— begin Task input —
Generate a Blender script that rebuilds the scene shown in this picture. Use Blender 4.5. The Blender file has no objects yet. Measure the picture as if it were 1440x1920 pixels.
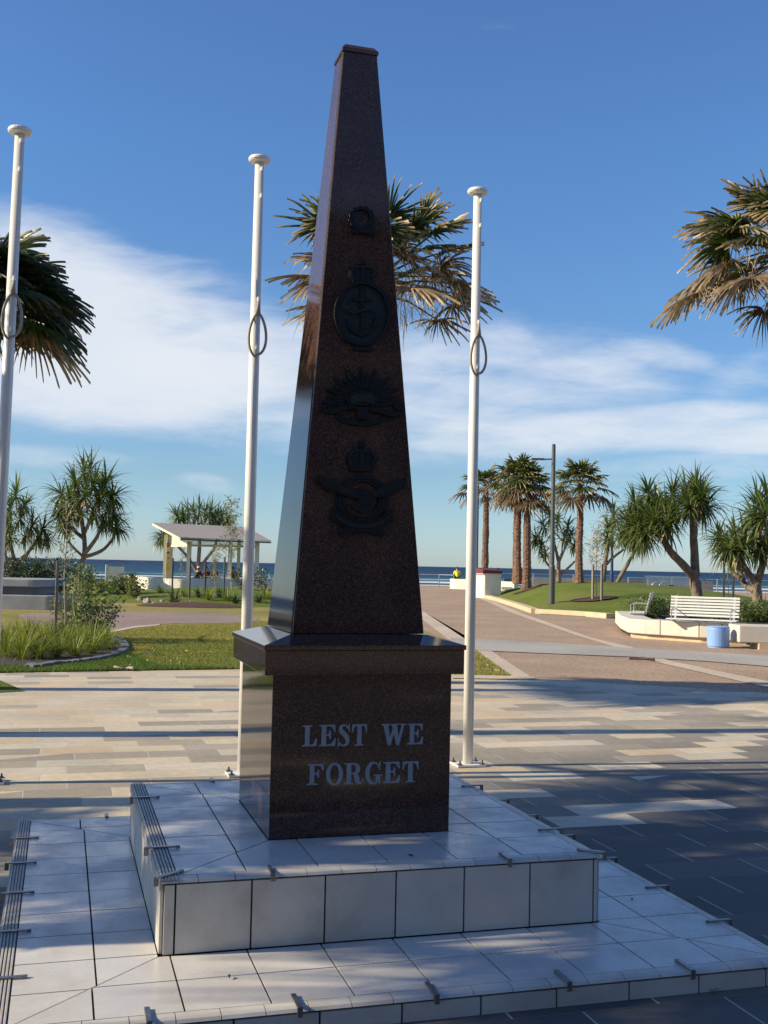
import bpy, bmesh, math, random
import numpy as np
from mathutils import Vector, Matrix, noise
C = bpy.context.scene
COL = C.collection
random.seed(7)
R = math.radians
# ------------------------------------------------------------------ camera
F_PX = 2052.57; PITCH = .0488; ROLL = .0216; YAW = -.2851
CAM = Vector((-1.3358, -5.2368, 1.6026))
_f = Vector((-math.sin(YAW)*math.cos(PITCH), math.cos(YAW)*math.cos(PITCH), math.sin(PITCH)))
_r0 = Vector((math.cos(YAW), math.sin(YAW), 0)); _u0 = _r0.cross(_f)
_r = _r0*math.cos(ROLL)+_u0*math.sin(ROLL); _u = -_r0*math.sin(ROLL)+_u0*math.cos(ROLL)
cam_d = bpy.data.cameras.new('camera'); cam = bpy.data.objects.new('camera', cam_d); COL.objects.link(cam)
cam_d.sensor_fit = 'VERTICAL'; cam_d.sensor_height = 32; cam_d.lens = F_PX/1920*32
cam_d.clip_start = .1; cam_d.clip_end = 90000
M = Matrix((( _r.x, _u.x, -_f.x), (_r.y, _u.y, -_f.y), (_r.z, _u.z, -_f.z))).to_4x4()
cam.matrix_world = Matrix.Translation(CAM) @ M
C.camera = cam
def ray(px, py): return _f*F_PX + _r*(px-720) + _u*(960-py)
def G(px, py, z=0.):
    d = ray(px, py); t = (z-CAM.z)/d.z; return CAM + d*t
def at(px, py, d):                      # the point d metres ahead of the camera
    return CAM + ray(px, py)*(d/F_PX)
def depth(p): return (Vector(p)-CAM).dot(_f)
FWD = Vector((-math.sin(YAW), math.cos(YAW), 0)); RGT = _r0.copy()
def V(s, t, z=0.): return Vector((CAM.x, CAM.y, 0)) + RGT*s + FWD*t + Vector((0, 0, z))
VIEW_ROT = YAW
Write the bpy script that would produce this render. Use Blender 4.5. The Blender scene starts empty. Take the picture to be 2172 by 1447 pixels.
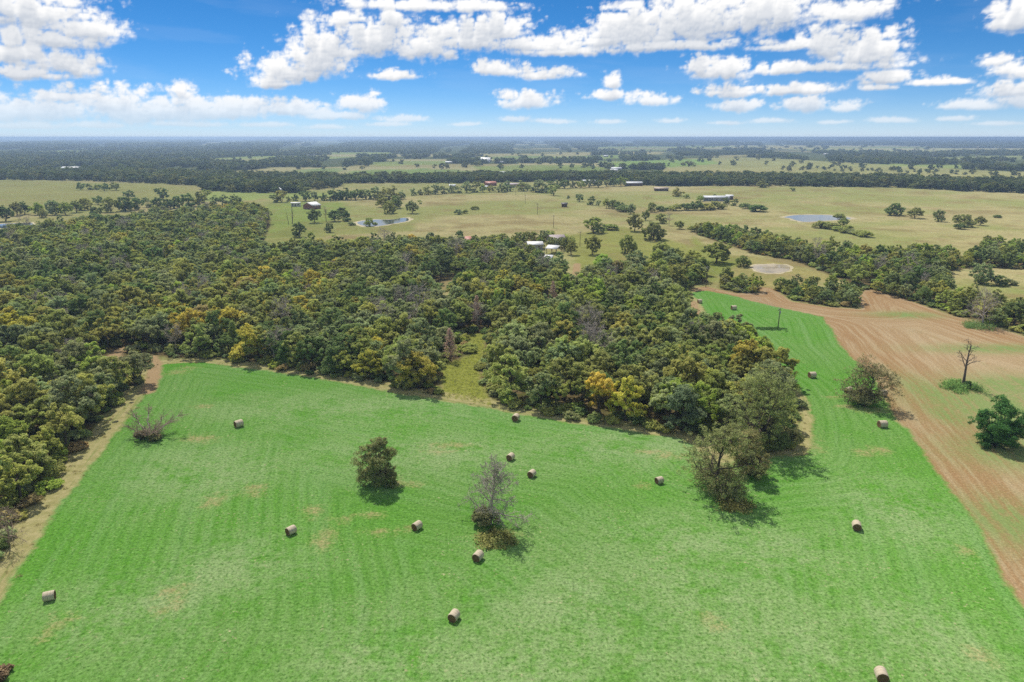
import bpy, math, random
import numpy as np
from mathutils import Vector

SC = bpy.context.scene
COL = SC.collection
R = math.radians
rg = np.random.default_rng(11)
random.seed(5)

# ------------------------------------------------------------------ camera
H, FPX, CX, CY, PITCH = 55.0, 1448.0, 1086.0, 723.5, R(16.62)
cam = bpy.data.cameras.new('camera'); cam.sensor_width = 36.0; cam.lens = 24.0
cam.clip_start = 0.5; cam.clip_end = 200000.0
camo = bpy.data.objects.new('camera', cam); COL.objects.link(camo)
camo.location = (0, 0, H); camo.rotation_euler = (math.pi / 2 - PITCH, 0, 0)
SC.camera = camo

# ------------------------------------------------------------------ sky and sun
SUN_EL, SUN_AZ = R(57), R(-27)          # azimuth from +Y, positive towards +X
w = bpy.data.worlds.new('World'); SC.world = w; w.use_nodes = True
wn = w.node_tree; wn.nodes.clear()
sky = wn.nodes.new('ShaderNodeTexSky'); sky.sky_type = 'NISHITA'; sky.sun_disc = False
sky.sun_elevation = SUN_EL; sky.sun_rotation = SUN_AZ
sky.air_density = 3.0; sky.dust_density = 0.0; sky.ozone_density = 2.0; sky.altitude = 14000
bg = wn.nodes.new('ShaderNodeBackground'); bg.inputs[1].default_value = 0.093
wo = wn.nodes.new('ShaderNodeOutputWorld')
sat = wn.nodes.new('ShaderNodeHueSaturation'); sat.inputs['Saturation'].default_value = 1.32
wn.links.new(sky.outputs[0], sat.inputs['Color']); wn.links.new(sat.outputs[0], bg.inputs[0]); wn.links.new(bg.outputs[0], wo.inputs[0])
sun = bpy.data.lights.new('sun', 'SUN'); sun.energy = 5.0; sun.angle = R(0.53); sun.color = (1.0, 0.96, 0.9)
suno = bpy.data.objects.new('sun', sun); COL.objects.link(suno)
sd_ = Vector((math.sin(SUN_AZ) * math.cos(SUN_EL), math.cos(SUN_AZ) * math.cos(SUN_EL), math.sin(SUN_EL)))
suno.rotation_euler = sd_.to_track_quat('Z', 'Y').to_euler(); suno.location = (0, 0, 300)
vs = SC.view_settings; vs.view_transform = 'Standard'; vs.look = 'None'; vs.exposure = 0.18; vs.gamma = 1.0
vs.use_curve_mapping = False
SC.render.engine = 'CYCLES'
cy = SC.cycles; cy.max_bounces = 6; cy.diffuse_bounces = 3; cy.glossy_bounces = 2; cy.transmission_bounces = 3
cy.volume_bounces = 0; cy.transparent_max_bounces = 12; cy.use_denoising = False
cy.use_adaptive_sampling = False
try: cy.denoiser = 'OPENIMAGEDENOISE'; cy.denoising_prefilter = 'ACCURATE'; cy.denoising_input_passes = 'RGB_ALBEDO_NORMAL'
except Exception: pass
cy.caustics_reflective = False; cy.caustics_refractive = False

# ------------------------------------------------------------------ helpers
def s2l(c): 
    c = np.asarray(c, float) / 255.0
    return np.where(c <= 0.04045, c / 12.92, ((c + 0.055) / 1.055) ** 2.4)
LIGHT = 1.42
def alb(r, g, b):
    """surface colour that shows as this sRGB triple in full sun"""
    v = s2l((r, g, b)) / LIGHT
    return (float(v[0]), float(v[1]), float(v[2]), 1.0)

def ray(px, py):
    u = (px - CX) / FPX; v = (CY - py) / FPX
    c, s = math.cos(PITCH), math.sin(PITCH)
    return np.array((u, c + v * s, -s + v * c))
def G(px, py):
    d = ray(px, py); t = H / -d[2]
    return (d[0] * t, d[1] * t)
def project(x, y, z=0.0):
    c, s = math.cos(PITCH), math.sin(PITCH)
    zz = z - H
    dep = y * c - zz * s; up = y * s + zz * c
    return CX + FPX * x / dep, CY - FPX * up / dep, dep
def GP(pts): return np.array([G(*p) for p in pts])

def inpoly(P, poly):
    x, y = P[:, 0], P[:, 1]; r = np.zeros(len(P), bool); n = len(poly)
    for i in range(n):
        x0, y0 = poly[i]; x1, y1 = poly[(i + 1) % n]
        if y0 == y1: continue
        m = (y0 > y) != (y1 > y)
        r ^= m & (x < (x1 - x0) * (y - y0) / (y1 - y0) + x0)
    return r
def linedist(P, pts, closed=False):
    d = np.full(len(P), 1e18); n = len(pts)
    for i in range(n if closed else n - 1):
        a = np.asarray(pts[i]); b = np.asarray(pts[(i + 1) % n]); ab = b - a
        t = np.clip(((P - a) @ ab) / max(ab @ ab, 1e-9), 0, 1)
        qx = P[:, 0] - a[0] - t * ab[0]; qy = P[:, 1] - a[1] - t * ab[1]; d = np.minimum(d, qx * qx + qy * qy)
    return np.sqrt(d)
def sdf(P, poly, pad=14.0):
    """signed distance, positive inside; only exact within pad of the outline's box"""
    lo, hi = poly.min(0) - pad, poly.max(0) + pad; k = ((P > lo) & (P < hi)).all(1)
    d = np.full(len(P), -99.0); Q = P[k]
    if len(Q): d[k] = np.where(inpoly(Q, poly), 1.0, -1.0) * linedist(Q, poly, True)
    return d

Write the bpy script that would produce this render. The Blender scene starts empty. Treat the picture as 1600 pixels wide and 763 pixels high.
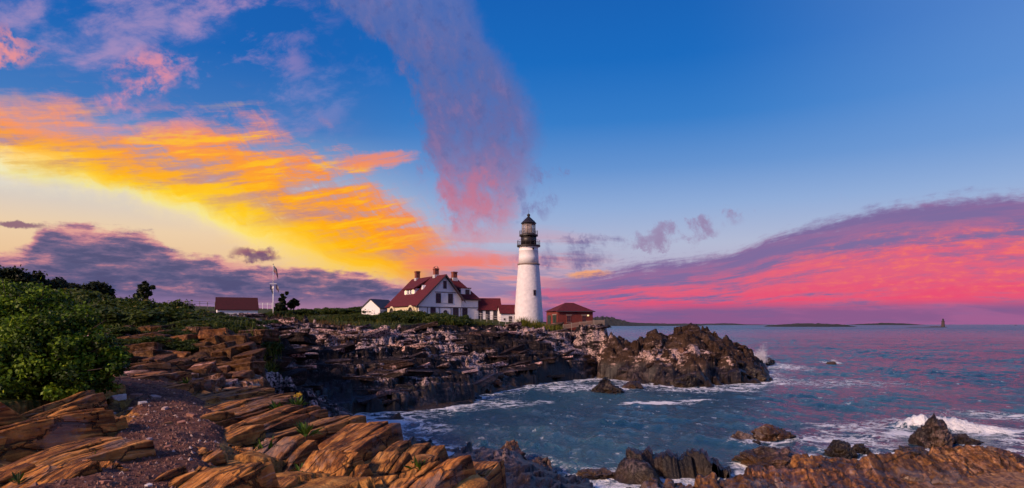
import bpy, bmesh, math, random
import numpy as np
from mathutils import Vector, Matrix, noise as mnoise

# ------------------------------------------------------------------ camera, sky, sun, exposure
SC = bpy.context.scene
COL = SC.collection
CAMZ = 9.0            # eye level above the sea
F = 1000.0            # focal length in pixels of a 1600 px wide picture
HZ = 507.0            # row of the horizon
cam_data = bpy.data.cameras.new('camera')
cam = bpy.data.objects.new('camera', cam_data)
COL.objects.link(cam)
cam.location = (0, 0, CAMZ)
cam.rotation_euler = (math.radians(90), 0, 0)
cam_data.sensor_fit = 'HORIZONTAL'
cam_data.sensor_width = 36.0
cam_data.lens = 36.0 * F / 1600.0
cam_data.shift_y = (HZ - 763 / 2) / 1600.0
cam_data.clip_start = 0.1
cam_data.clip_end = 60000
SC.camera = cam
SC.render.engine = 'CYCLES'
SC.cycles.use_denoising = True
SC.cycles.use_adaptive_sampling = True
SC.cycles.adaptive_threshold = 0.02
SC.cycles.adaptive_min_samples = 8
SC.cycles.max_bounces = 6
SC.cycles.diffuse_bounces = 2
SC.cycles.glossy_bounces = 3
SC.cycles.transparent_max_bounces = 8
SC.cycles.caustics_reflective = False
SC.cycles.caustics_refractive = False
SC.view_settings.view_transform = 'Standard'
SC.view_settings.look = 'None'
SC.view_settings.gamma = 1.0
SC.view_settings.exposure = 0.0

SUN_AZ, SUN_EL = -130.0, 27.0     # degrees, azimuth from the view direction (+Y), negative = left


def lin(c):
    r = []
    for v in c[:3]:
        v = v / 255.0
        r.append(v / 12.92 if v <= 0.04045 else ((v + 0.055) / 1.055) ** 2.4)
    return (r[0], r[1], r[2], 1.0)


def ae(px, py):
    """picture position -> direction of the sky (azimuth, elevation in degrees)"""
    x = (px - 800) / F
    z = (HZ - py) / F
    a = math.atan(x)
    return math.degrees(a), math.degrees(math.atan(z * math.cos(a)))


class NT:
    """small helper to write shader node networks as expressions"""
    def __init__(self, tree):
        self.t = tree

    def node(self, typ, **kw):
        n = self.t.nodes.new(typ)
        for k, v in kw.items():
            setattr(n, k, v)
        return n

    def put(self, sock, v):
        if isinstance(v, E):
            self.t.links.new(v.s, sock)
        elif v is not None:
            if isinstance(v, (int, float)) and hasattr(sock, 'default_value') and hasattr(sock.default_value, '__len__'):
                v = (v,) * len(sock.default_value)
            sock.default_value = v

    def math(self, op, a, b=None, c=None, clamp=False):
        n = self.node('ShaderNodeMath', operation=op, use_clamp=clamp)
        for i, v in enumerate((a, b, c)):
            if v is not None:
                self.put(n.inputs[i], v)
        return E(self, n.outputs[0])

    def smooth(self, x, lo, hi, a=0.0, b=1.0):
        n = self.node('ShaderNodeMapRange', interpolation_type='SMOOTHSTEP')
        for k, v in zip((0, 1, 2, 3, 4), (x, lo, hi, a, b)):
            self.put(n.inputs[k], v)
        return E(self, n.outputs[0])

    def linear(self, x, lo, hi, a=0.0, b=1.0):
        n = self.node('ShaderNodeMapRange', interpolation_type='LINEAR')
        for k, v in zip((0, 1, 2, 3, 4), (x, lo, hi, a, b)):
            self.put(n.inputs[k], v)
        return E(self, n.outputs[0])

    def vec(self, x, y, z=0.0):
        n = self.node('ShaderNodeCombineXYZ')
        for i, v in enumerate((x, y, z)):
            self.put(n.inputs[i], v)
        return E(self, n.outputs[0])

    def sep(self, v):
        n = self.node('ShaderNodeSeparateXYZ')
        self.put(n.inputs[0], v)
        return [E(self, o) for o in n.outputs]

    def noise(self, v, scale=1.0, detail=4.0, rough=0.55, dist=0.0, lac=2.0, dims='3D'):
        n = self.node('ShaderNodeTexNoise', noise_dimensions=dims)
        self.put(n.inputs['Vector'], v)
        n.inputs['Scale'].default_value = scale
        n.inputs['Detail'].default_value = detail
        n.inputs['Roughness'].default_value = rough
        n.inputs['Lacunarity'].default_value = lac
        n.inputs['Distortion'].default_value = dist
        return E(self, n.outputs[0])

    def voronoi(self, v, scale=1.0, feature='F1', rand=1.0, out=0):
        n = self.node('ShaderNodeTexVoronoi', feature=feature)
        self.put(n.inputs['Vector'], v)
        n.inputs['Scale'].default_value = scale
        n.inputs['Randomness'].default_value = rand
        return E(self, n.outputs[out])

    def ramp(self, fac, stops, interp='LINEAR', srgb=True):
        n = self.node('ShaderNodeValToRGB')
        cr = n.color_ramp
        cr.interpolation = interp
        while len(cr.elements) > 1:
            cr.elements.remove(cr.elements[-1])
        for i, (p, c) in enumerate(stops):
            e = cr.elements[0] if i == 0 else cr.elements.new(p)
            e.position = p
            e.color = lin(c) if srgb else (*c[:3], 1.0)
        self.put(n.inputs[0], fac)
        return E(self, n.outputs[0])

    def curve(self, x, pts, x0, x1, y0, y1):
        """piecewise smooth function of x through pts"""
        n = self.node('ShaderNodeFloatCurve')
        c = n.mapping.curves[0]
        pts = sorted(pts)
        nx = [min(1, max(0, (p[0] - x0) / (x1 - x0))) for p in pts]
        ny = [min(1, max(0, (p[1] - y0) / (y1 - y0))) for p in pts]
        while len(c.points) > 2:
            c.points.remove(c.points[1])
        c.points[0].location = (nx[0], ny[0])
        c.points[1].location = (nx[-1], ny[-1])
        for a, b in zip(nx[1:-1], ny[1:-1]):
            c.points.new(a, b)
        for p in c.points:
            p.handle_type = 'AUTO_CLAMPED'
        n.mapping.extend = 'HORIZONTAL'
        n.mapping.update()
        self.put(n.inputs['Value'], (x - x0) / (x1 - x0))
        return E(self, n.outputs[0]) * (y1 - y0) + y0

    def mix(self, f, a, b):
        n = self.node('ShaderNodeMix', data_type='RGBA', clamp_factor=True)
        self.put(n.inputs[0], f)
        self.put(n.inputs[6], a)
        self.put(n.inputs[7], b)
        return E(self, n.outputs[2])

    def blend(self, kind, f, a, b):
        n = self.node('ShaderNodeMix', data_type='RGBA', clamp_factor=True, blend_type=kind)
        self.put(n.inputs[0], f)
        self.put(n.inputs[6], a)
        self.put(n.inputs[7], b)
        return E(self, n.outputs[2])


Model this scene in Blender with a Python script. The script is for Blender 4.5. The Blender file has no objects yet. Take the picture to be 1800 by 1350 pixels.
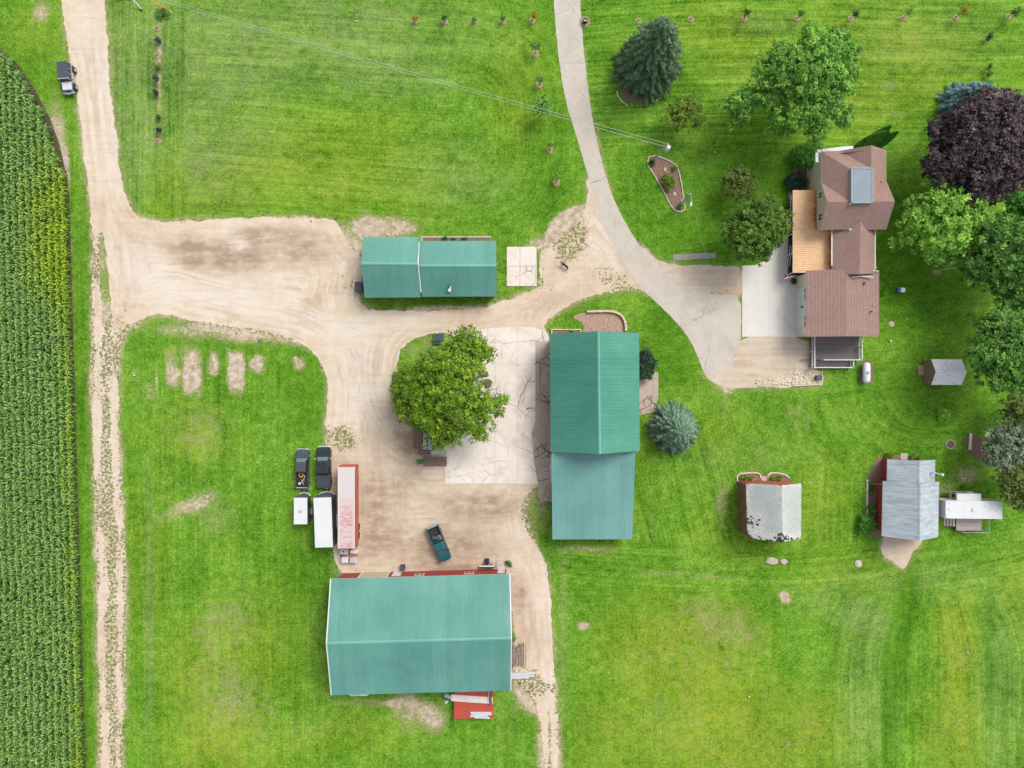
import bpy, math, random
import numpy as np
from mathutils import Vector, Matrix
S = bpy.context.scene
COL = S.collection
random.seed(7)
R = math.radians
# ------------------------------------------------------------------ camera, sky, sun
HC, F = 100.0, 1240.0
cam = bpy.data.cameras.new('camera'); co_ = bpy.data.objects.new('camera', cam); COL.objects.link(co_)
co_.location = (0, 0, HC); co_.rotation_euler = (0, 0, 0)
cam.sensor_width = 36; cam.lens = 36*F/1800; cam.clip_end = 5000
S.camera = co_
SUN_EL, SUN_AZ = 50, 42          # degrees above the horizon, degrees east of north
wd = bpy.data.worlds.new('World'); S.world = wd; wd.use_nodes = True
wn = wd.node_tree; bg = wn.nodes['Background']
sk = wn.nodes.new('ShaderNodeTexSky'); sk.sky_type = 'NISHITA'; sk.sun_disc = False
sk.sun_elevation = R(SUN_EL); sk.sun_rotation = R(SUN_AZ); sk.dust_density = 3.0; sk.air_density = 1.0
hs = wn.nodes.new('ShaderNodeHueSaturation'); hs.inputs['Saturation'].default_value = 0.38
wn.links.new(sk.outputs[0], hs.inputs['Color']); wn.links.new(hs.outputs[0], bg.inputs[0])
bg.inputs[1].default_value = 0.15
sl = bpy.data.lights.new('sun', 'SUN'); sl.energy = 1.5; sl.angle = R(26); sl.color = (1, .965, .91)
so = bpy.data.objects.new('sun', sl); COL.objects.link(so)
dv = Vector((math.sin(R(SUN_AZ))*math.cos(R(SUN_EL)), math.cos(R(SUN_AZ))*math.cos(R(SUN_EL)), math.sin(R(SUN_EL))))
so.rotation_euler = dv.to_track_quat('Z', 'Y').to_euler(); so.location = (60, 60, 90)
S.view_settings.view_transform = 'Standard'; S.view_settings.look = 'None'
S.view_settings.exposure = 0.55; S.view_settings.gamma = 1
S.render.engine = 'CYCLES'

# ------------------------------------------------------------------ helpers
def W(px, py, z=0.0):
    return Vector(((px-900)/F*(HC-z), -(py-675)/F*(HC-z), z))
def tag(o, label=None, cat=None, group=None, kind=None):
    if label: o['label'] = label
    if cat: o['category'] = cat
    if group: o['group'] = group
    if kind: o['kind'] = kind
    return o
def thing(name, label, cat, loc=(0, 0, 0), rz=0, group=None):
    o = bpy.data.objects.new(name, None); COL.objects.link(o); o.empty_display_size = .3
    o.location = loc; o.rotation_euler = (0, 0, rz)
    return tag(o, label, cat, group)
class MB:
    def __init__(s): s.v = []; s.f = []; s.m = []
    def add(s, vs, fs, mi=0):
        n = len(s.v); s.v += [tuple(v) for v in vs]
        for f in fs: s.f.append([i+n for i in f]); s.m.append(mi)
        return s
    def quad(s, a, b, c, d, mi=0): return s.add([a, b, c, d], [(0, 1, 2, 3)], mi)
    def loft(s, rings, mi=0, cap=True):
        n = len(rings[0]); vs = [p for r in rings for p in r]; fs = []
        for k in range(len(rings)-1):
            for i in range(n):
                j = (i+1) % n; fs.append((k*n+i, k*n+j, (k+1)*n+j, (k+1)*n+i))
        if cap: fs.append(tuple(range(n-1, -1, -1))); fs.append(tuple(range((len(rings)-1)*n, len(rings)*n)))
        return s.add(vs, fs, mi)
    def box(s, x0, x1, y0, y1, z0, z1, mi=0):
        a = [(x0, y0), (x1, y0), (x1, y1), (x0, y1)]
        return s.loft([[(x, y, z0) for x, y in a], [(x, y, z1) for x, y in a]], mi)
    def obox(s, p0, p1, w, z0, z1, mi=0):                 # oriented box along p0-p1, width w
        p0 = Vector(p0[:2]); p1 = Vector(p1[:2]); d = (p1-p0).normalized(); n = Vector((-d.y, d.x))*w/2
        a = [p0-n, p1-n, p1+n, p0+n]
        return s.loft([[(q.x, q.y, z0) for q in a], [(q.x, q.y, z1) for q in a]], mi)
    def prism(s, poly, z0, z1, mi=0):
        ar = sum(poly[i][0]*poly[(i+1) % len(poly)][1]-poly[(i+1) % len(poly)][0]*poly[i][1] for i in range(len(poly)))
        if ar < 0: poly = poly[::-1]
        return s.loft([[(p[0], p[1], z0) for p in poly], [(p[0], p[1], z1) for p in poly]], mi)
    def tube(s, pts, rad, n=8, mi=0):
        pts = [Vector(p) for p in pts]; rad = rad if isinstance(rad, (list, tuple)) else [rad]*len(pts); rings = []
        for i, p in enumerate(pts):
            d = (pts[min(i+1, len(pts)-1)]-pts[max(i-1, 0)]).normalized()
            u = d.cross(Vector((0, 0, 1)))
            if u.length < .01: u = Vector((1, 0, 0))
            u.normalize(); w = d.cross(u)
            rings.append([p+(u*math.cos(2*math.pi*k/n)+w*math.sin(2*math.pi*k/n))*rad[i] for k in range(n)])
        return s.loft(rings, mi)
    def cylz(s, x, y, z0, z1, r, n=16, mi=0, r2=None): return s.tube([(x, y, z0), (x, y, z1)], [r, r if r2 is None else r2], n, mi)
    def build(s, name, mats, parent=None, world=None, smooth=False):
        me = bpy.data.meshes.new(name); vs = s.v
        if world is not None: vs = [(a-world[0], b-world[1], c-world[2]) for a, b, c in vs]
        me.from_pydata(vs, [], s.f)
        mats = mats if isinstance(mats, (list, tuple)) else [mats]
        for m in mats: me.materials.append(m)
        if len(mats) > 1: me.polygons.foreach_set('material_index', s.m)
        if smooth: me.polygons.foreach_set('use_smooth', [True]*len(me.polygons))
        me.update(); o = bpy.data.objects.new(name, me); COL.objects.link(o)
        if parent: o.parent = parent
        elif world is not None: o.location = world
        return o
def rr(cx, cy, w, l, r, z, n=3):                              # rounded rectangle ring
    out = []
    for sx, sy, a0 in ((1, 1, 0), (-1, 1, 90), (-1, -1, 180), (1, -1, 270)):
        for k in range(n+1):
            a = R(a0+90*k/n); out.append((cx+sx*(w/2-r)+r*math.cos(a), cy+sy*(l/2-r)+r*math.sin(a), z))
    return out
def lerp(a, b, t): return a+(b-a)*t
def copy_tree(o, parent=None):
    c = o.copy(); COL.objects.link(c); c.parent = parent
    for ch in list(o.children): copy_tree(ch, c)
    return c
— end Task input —
= Given problem =
Keep the images out of the copy. Repeat word for word only the lines from the one containing "Write the bpy script that would produce this render. Use" through the one containing "SC.camera = camo", both ends included.

= Task output =
Write the bpy script that would produce this render. Use Blender 4.5. The Blender scene starts empty. Take the picture to be 2172 by 1447 pixels.
import bpy, math, random
import numpy as np
from mathutils import Vector

SC = bpy.context.scene
COL = SC.collection
R = math.radians
rg = np.random.default_rng(11)
random.seed(5)

# ------------------------------------------------------------------ camera
H, FPX, CX, CY, PITCH = 55.0, 1448.0, 1086.0, 723.5, R(16.62)
cam = bpy.data.cameras.new('camera'); cam.sensor_width = 36.0; cam.lens = 24.0
cam.clip_start = 0.5; cam.clip_end = 200000.0
camo = bpy.data.objects.new('camera', cam); COL.objects.link(camo)
camo.location = (0, 0, H); camo.rotation_euler = (math.pi / 2 - PITCH, 0, 0)
SC.camera = camo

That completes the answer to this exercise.